PROBLEM DESCRIPTION:
Copy exactly, and only, the lines between the start of the entries below and the line containing "PI = math.pi", both inclusive. Omit pictures.

Rows from a 3D scene dataset
· · ·

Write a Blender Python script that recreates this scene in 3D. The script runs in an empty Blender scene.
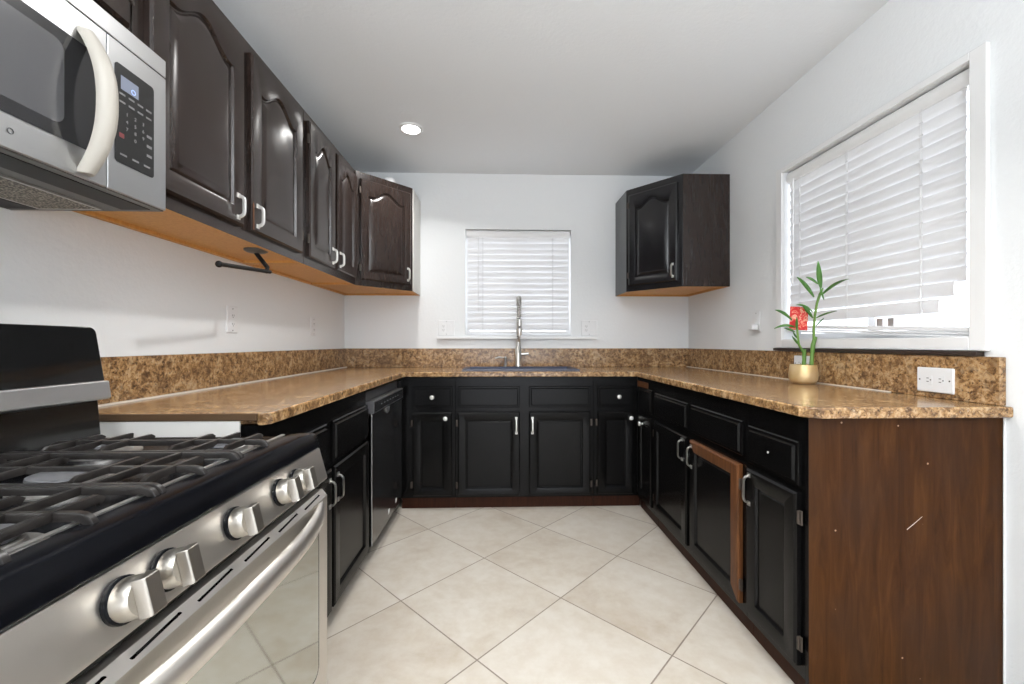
import bpy, bmesh, math, random
from mathutils import Matrix, Vector
random.seed(7)
S = bpy.context.scene
COL = S.collection
PI = math.pi

# ------------------------------------------------------------------ camera
cd = bpy.data.cameras.new('camera'); cam = bpy.data.objects.new('camera', cd); COL.objects.link(cam)
cam.location = (0, 0, 1.127); cam.rotation_euler = (PI / 2, 0, -0.0316)
cd.sensor_width = 36; cd.lens = 416.3 / 1024 * 36; cd.shift_y = 1 / 1024; cd.clip_start = 0.02
S.camera = cam
# ------------------------------------------------------------------ world and exposure
S.view_settings.view_transform = 'Standard'; S.view_settings.look = 'None'
S.view_settings.gamma = 1; S.view_settings.use_curve_mapping = False
S.view_settings.exposure = 0.47
W = bpy.data.worlds.new('sky'); S.world = W; W.use_nodes = True
bg = W.node_tree.nodes['Background']
bg.inputs[0].default_value = (0.86, 0.91, 1.0, 1); bg.inputs[1].default_value = 2.7
# ------------------------------------------------------------------ ceiling lamps and added fill lamps
CEIL = 2.51
def lamp(x, y, power, size=0.11, spread=130):
    l = bpy.data.lights.new('ceiling_or_fill_lamp', 'AREA'); l.shape = 'DISK'; l.size = size; l.energy = power
    l.color = (1.0, 0.985, 0.965); l.spread = math.radians(spread)
    o = bpy.data.objects.new('ceiling_or_fill_lamp', l); COL.objects.link(o); o.location = (x, y, CEIL - 0.014)
    return o
for lx, ly, lp in ((-0.566, 2.70, 5.6), (0.05, 1.55, 9.5), (0.55, 0.25, 8.0), (-0.3, -1.2, 7), (0.5, -1.6, 5)):  # visible light, then inferred overhead one; the rest are unseen, added for fill
    lamp(lx, ly, lp)

# unseen uplight added behind the camera to brighten the ceiling
up = bpy.data.lights.new('fill_uplight', 'AREA'); up.shape = 'DISK'; up.size = 0.5; up.energy = 84; up.color = (0.96, 0.98, 1.0)
uo = bpy.data.objects.new('fill_uplight', up); COL.objects.link(uo); uo.location = (0.05, -0.8, 1.75); uo.rotation_euler = (PI, 0, 0)
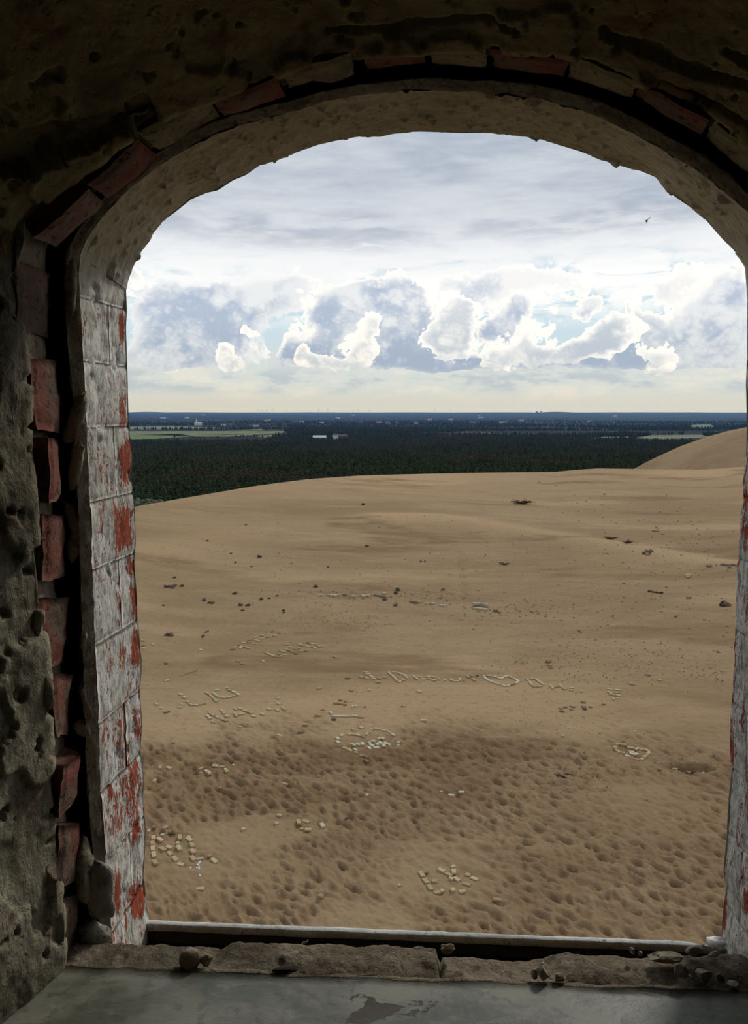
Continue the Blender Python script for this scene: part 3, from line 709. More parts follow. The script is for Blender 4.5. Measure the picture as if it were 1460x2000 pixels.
Z4 -= crack * .012
# hollows under the bank, seen as dark pockets in the front
G = loc2w(U4, V4, Z4)
link('mortar_bank', mesh_np('mortar_bank', G, grid_quads(nu, nv, True)), M['rubble'], sill, True)
# thin crumbled edge of bedding mortar along the slate
nu = 300; uu = np.linspace(-.42, .62, nu); a = np.linspace(0, pi, 8)
rr_ = .0016 + .0018 * np.clip(fbm(np.stack([uu * 40, uu * 0 + 8, uu * 0], 1), 1, 4, .6, 71), -.8, 1)
vcn = np.interp(uu, [fu0, fu1], [fv0, fv1]) - .001 + .004 * fbm(np.stack([uu * 16, uu * 0 + 3, uu * 0], 1), 1, 4, .6, 4)
G = loc2w(np.repeat(uu[:, None], 8, 1), vcn[:, None] - np.cos(a)[None] * rr_[:, None] * 1.6, ZS - .0005 + np.sin(a)[None] * rr_[:, None] * .8)
link('bedding_edge', mesh_np('bedding_edge', G, grid_quads(nu, 8)), M['rubble'], sill, True)

def lump(name, c, r, mat, parent=None, seed=0, rot=(0, 0, 0), rough_=.3, sub=3, sharp=0.0):
    """irregular stone or mortar lump"""
    import bmesh
    from mathutils import Euler
    bm = bmesh.new(); bmesh.ops.create_icosphere(bm, subdivisions=sub, radius=1)
    V = np.array([v.co for v in bm.verts])
    if sharp:
        rs = np.random.default_rng(seed)
        for _ in range(9):
            n = rs.normal(size=3); n /= np.linalg.norm(n); d = rs.uniform(.45, .8); k = V @ n - d; V = V - np.clip(k, 0, None)[:, None] * n * sharp
    V = V * (1 + rough_ * fbm(V, 1.3, 3, .55, seed)[:, None]) + .04 * rough_ * 3 * fbm(V, 5, 2, .5, seed + 3)[:, None] * V
    V = V * np.array(r); R = np.array(Euler(rot).to_matrix()); V = V @ R.T
    for v, q in zip(bm.verts, V): v.co = q
    me = bpy.data.meshes.new(name); bm.to_mesh(me); bm.free()
    o = link(name, me, mat, parent, not sharp); o.location = tuple(c); return o
def at_plane(px, py, v): u, z = on_plane(px, py, v); return loc2w(u, v, z)
# grey lump of mortar at the foot of the left rebate, and fillings of the corner
lump('mortar_lump', at_plane(196, 1745, .808), (.017, .007, .034), M['greymortar'], wall_front, 5, (0, 0, .2), .5)
lump('mortar_lump', at_plane(182, 1828, .80), (.018, .010, .016), M['greymortar'], wall_front, 6, (0, 0, .2), .6)
lump('mortar_lump', at_plane(166, 1700, .808), (.012, .014, .03), M['mortar'], wall_front, 7, (0, 0, .2), .7)
lump('mortar_lump', at_plane(1310 + 85, 1840, .90), (.012, .01, .006), M['lime'], wall_front, 8, (0, 0, .2), .5)
# torn flakes of render along the left rebate
rf = random.Random(4)
for k, (x, y, w, h, tl) in enumerate([(140, 560, 11, 60, .1), (146, 820, 16, 50, .4), (140, 1010, 14, 34, -.3), (146, 1060, 14, 40, .35), (150, 905, 12, 50, .2), (168, 1370, 8, 42, -.25), (163, 1425, 13, 26, -.6), (165, 1250, 7, 22, .2),
                                   (78, 1380, 14, 40, .1), (66, 1240, 12, 34, .3), (60, 1340, 10, 50, .0), (20, 470, 20, 60, .2), (40, 960, 20, 28, .3), (72, 1210, 14, 22, .4), (88, 1345, 14, 46, -.1), (46, 1660, 22, 60, -.25), (90, 1750, 26, 60, .1)]):
    lump('plaster_flake', at_plane(x, y, V1 - .006 if x > 120 else VO - .012), (w * .00055, .004, h * .00055), M['strip'] if x > 120 else M['plaster'], wall_front if x > 120 else wall_left, 40 + k, (0, tl, .2), .6, 2)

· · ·

SOLUTION FOR THIS EXERCISE:
Write a Blender Python script that recreates this scene in 3D. The script runs in an empty Blender scene.
import bpy, bmesh, math, random
from mathutils import Matrix, Vector
random.seed(7)
S = bpy.context.scene
COL = S.collection
PI = math.pi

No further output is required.